Forever 21 Is On the Verge of Bankruptcy

Not even a collab with Flamin’ Hot Cheetos could save fast fashion.

As fast fashion falls out of favor, Forever 21 has begun preparing for a potential bankruptcy filing, reports Bloomberg. Fast fashion has gone under the microscope the past few years for unjust labor practices and questions of environmental sustainability, and despite some recent unusual brand partnerships (USPS and Hot Cheetos?), Forever 21 appears to be no exception. The department store’s sales have dropped an estimated 20-25% in the past year. 

Although the department store has been in talks for additional financing, filing bankruptcy would help the company cut down expenses and close unprofitable locations. However, Forever 21 has long been a mall juggernaut, and filling its location in malls would be a challenge to already-struggling shopping centers. 
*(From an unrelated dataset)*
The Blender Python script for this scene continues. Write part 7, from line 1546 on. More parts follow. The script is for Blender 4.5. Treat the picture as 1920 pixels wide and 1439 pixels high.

Forever 21 has been in all of our hearts, fostering many millennial memories of shopping for dresses for the middle school dance, or purchasing your first mesh crop-top. The brand’s low prices and high turnover has aided the rise of trend-focused fashion, but with climate change prompting alternatives such as clothing rental or upcycling, young consumers simply aren’t buying. If you need us, we’ll be in the clearance section getting our last Flamin’ Hot Cheetos tube top while we can.